| REQUIRED TASK |
Give the material again in full, matching it exactly.
= = = =
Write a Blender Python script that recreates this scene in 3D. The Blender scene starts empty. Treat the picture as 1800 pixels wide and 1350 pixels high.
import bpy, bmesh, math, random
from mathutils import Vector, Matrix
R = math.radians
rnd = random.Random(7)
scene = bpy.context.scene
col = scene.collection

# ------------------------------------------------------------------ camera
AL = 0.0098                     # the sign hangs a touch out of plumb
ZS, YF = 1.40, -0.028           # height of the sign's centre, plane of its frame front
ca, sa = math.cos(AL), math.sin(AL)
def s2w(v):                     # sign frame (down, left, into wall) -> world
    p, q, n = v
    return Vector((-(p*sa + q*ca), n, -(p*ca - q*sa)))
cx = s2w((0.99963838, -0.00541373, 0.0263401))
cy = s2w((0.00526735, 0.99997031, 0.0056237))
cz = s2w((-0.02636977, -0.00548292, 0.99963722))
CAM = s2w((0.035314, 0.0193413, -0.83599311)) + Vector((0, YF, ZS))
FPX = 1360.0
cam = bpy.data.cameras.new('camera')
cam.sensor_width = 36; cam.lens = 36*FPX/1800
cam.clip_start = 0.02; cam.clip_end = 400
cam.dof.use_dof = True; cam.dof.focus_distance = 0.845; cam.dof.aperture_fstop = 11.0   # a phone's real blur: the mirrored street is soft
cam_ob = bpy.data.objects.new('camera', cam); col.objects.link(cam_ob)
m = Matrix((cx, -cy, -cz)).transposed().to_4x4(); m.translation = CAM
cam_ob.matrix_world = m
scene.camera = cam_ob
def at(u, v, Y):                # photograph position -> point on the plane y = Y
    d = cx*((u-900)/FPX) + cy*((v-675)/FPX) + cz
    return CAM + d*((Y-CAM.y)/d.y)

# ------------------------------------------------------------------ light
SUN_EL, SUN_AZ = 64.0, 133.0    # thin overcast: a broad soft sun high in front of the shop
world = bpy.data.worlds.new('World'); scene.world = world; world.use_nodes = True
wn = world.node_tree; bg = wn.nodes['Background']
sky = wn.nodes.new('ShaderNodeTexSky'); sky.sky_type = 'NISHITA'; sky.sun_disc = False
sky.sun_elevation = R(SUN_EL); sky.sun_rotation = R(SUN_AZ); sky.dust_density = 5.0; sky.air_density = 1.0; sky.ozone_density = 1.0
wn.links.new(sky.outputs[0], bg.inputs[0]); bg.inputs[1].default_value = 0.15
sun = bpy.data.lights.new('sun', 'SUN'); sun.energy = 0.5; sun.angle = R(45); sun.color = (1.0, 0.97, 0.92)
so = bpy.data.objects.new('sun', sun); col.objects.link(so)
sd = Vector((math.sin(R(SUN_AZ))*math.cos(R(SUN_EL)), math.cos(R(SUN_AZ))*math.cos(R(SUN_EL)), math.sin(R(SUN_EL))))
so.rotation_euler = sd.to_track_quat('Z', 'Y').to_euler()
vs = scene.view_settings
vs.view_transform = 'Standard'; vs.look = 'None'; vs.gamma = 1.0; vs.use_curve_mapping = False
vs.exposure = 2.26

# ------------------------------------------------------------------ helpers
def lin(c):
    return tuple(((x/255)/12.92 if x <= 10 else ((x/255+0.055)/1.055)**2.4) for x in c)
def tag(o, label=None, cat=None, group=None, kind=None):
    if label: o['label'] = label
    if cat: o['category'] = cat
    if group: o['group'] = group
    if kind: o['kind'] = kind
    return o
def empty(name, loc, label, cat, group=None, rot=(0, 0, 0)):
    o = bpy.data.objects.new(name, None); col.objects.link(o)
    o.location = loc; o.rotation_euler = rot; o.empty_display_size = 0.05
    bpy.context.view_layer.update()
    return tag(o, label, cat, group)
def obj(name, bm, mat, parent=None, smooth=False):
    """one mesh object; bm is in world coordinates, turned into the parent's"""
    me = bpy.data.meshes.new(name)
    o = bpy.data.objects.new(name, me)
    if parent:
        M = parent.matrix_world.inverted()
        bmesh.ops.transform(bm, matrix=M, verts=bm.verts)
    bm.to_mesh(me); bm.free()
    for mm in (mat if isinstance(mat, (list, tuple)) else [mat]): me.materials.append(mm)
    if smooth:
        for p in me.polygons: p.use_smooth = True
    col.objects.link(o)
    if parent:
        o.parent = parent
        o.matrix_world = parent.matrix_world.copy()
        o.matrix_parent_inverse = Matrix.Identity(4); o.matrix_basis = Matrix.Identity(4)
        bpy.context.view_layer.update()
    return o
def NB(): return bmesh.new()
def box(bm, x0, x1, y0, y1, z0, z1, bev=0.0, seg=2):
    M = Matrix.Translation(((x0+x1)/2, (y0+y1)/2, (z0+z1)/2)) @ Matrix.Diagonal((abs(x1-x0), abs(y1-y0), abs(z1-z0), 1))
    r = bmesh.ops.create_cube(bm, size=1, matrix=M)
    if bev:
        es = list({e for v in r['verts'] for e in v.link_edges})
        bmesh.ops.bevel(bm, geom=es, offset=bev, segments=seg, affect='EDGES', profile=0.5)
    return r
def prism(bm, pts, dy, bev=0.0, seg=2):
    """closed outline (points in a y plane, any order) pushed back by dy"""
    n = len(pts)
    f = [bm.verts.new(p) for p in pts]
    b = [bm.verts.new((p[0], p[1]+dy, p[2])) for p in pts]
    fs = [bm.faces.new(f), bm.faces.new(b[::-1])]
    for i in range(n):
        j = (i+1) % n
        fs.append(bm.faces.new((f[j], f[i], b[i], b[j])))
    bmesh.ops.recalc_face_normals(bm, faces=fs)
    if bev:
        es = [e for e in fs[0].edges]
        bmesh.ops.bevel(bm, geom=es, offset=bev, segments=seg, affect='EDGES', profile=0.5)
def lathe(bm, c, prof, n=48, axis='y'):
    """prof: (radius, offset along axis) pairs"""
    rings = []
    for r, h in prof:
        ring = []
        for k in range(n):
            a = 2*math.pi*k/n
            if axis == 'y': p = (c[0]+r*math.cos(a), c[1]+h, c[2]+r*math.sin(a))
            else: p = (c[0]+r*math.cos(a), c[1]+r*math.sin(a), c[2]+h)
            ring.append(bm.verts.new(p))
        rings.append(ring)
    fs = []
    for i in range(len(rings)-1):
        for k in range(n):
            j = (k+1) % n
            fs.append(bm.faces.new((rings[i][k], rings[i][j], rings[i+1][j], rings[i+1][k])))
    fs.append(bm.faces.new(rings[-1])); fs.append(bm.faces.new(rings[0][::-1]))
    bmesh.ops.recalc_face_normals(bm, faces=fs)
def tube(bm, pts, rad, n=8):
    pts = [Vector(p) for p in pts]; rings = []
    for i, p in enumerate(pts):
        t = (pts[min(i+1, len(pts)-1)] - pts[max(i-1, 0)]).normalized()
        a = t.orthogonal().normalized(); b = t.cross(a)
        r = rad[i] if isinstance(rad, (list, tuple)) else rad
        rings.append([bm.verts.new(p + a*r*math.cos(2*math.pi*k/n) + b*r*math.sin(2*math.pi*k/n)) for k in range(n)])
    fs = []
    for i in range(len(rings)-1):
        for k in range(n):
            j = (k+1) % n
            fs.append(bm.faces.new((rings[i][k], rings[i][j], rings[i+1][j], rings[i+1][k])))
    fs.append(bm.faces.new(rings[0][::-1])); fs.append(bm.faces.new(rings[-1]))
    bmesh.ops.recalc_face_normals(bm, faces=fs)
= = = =
| CORRECT ANSWER |
Write a Blender Python script that recreates this scene in 3D. The Blender scene starts empty. Treat the picture as 1800 pixels wide and 1350 pixels high.
import bpy, bmesh, math, random
from mathutils import Vector, Matrix
R = math.radians
rnd = random.Random(7)
scene = bpy.context.scene
col = scene.collection

# ------------------------------------------------------------------ camera
AL = 0.0098                     # the sign hangs a touch out of plumb
ZS, YF = 1.40, -0.028           # height of the sign's centre, plane of its frame front
ca, sa = math.cos(AL), math.sin(AL)
def s2w(v):                     # sign frame (down, left, into wall) -> world
    p, q, n = v
    return Vector((-(p*sa + q*ca), n, -(p*ca - q*sa)))
cx = s2w((0.99963838, -0.00541373, 0.0263401))
cy = s2w((0.00526735, 0.99997031, 0.0056237))
cz = s2w((-0.02636977, -0.00548292, 0.99963722))
CAM = s2w((0.035314, 0.0193413, -0.83599311)) + Vector((0, YF, ZS))
FPX = 1360.0
cam = bpy.data.cameras.new('camera')
cam.sensor_width = 36; cam.lens = 36*FPX/1800
cam.clip_start = 0.02; cam.clip_end = 400
cam.dof.use_dof = True; cam.dof.focus_distance = 0.845; cam.dof.aperture_fstop = 11.0   # a phone's real blur: the mirrored street is soft
cam_ob = bpy.data.objects.new('camera', cam); col.objects.link(cam_ob)
m = Matrix((cx, -cy, -cz)).transposed().to_4x4(); m.translation = CAM
cam_ob.matrix_world = m
scene.camera = cam_ob
def at(u, v, Y):                # photograph position -> point on the plane y = Y
    d = cx*((u-900)/FPX) + cy*((v-675)/FPX) + cz
    return CAM + d*((Y-CAM.y)/d.y)

# ------------------------------------------------------------------ light
SUN_EL, SUN_AZ = 64.0, 133.0    # thin overcast: a broad soft sun high in front of the shop
world = bpy.data.worlds.new('World'); scene.world = world; world.use_nodes = True
wn = world.node_tree; bg = wn.nodes['Background']
sky = wn.nodes.new('ShaderNodeTexSky'); sky.sky_type = 'NISHITA'; sky.sun_disc = False
sky.sun_elevation = R(SUN_EL); sky.sun_rotation = R(SUN_AZ); sky.dust_density = 5.0; sky.air_density = 1.0; sky.ozone_density = 1.0
wn.links.new(sky.outputs[0], bg.inputs[0]); bg.inputs[1].default_value = 0.15
sun = bpy.data.lights.new('sun', 'SUN'); sun.energy = 0.5; sun.angle = R(45); sun.color = (1.0, 0.97, 0.92)
so = bpy.data.objects.new('sun', sun); col.objects.link(so)
sd = Vector((math.sin(R(SUN_AZ))*math.cos(R(SUN_EL)), math.cos(R(SUN_AZ))*math.cos(R(SUN_EL)), math.sin(R(SUN_EL))))
so.rotation_euler = sd.to_track_quat('Z', 'Y').to_euler()
vs = scene.view_settings
vs.view_transform = 'Standard'; vs.look = 'None'; vs.gamma = 1.0; vs.use_curve_mapping = False
vs.exposure = 2.26

# ------------------------------------------------------------------ helpers
def lin(c):
    return tuple(((x/255)/12.92 if x <= 10 else ((x/255+0.055)/1.055)**2.4) for x in c)
def tag(o, label=None, cat=None, group=None, kind=None):
    if label: o['label'] = label
    if cat: o['category'] = cat
    if group: o['group'] = group
    if kind: o['kind'] = kind
    return o
def empty(name, loc, label, cat, group=None, rot=(0, 0, 0)):
    o = bpy.data.objects.new(name, None); col.objects.link(o)
    o.location = loc; o.rotation_euler = rot; o.empty_display_size = 0.05
    bpy.context.view_layer.update()
    return tag(o, label, cat, group)
def obj(name, bm, mat, parent=None, smooth=False):
    """one mesh object; bm is in world coordinates, turned into the parent's"""
    me = bpy.data.meshes.new(name)
    o = bpy.data.objects.new(name, me)
    if parent:
        M = parent.matrix_world.inverted()
        bmesh.ops.transform(bm, matrix=M, verts=bm.verts)
    bm.to_mesh(me); bm.free()
    for mm in (mat if isinstance(mat, (list, tuple)) else [mat]): me.materials.append(mm)
    if smooth:
        for p in me.polygons: p.use_smooth = True
    col.objects.link(o)
    if parent:
        o.parent = parent
        o.matrix_world = parent.matrix_world.copy()
        o.matrix_parent_inverse = Matrix.Identity(4); o.matrix_basis = Matrix.Identity(4)
        bpy.context.view_layer.update()
    return o
def NB(): return bmesh.new()
def box(bm, x0, x1, y0, y1, z0, z1, bev=0.0, seg=2):
    M = Matrix.Translation(((x0+x1)/2, (y0+y1)/2, (z0+z1)/2)) @ Matrix.Diagonal((abs(x1-x0), abs(y1-y0), abs(z1-z0), 1))
    r = bmesh.ops.create_cube(bm, size=1, matrix=M)
    if bev:
        es = list({e for v in r['verts'] for e in v.link_edges})
        bmesh.ops.bevel(bm, geom=es, offset=bev, segments=seg, affect='EDGES', profile=0.5)
    return r
def prism(bm, pts, dy, bev=0.0, seg=2):
    """closed outline (points in a y plane, any order) pushed back by dy"""
    n = len(pts)
    f = [bm.verts.new(p) for p in pts]
    b = [bm.verts.new((p[0], p[1]+dy, p[2])) for p in pts]
    fs = [bm.faces.new(f), bm.faces.new(b[::-1])]
    for i in range(n):
        j = (i+1) % n
        fs.append(bm.faces.new((f[j], f[i], b[i], b[j])))
    bmesh.ops.recalc_face_normals(bm, faces=fs)
    if bev:
        es = [e for e in fs[0].edges]
        bmesh.ops.bevel(bm, geom=es, offset=bev, segments=seg, affect='EDGES', profile=0.5)
def lathe(bm, c, prof, n=48, axis='y'):
    """prof: (radius, offset along axis) pairs"""
    rings = []
    for r, h in prof:
        ring = []
        for k in range(n):
            a = 2*math.pi*k/n
            if axis == 'y': p = (c[0]+r*math.cos(a), c[1]+h, c[2]+r*math.sin(a))
            else: p = (c[0]+r*math.cos(a), c[1]+r*math.sin(a), c[2]+h)
            ring.append(bm.verts.new(p))
        rings.append(ring)
    fs = []
    for i in range(len(rings)-1):
        for k in range(n):
            j = (k+1) % n
            fs.append(bm.faces.new((rings[i][k], rings[i][j], rings[i+1][j], rings[i+1][k])))
    fs.append(bm.faces.new(rings[-1])); fs.append(bm.faces.new(rings[0][::-1]))
    bmesh.ops.recalc_face_normals(bm, faces=fs)
def tube(bm, pts, rad, n=8):
    pts = [Vector(p) for p in pts]; rings = []
    for i, p in enumerate(pts):
        t = (pts[min(i+1, len(pts)-1)] - pts[max(i-1, 0)]).normalized()
        a = t.orthogonal().normalized(); b = t.cross(a)
        r = rad[i] if isinstance(rad, (list, tuple)) else rad
        rings.append([bm.verts.new(p + a*r*math.cos(2*math.pi*k/n) + b*r*math.sin(2*math.pi*k/n)) for k in range(n)])
    fs = []
    for i in range(len(rings)-1):
        for k in range(n):
            j = (k+1) % n
            fs.append(bm.faces.new((rings[i][k], rings[i][j], rings[i+1][j], rings[i+1][k])))
    fs.append(bm.faces.new(rings[0][::-1])); fs.append(bm.faces.new(rings[-1]))
    bmesh.ops.recalc_face_normals(bm, faces=fs)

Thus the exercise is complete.